ACA To FCC: Don’t Mess With Program Access Rules


The American Cable Association (ACA) has urged the FCC to maintain the scope of what it calls “its competition-enhancing program access rules,” a move it believes protects the legal rights of small cable operators that seek to distribute TV programming owned by rival pay-TV distributors.

“Program access rules are essential to the competitive position of independent cable operators,” said ACA President/CEO Matthew M. Polka. “Reducing the scope of the rules for the purpose of reducing the amount of cable programming covered by the rules would result in giving the largest pay-TV distributors that own content an unfair advantage and the ability to disrupt consumer expectations.”

ACA set forth its views in comments filed with the FCC on Aug. 4 as part of a proceeding aimed at “clearing out regulatory underbrush within the FCC’s media regulations,” it said.

Developed more than two decades ago, the program access rules are viewed by ACA as “fundamental competitive tools that require vertically integrated cable operators – defined as cable operators that own satellite-delivered programming and terrestrially delivered regional sports networks — to sell that content to competing MVPDs.”

ACA has long advocated for changes to existing program access rules to fully, fairly and finally cover buying groups, such as ACA’s partner representing independent companies, the Lenexa, Kan., based National Cable Television Cooperative (NCTC).

“In today’s routine mega-mergers, vertical integration between multichannel video programming distributors (MVPDs) and programmers is very likely to continue,” said Polka, “and that’s why NCTC and other buying groups must have full access to the program access rules to fight against discrimination by vertically integrated programmers.”

ACA in its comments said it agreed that that FCC should adopt proposals that were widely supported in the record and that would reduce outdated regulatory burdens on cable operators. But, it said scaling back program access rules would be a mistake – especially within the context of a proceeding designed to provide the FCC with actionable suggestions for launching rulemaking proceedings to clear the regulatory underbrush of outdated, unnecessary and unduly burdensome regulations that have exceeded their usefulness.

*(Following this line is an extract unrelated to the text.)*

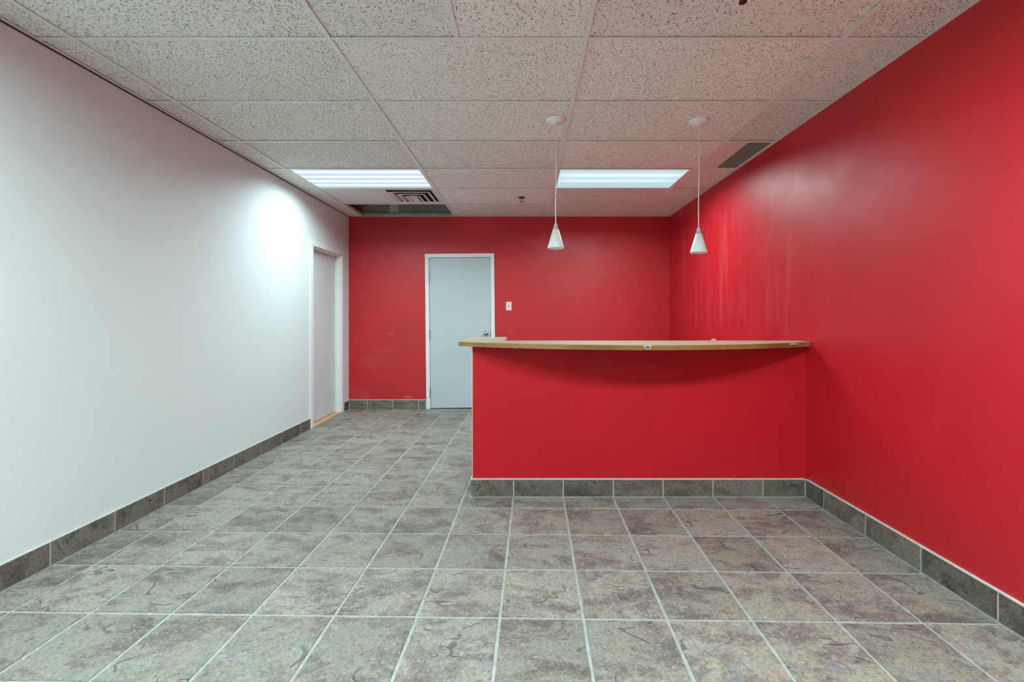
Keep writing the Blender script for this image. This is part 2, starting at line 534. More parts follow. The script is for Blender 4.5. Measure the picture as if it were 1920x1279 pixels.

ACA also said supporters of altering the program access regime presented no new facts or analysis to support a decision to re-open, as a general matter, the FCC’s settled interpretation of the scope of its authority to implement protections against unfair methods of competition or unfair or deceptive acts and practices.

In its comments, ACA also called on the FCC to reject requests for substantive changes to the retransmission consent election process. ACA took a stand against a group of TV station owners that sought changes to FCC rules regarding the process by which commercial broadcast stations elect must carry or retransmission consent status.

Specifically, ACA asked the FCC to reject a proposal by CBS, Disney, 21st Century Fox and Univision to allow broadcasters to notify MVPDs of their retransmission consent or must-carry elections via electronic means and not have to place a copy of each election in their online public inspection file. Likewise, ACA opposed Nexstar’s request that would switch the default election from must carry to retransmission consent.

ACA believes the rules provide key legal protections that would be weakened by the “reforms” advocated by these TV station interests. ACA pointed out that a broadcast station’s election of retransmission consent or must carry triggers legal consequences for cable operators and broadcasters alike. Whether a broadcaster elects retransmission consent or must carry – and the cable operators’ ensuing obligation for carriage of those signals or negotiation for carriage – is too significant for the parties involved not to be delivered via certified mail, which is a proven and reliable method.

In opposing Nexstar’s request to make the default carriage retransmission consent, ACA said making must carry the default election allows a cable operator, if necessary, to proceed to retransmit a local television signal without interaction with the broadcaster and will help those smaller broadcasters that have historically elected to assert their mandatory carriage rights.

With a change in the default election, a broadcaster that does not provide notice on time would forfeit its must carry rights and be forced to expend administrative and financial resources to negotiate and sign a contract expressly to grant retransmission consent in order to maintain carriage on a cable operator’s system.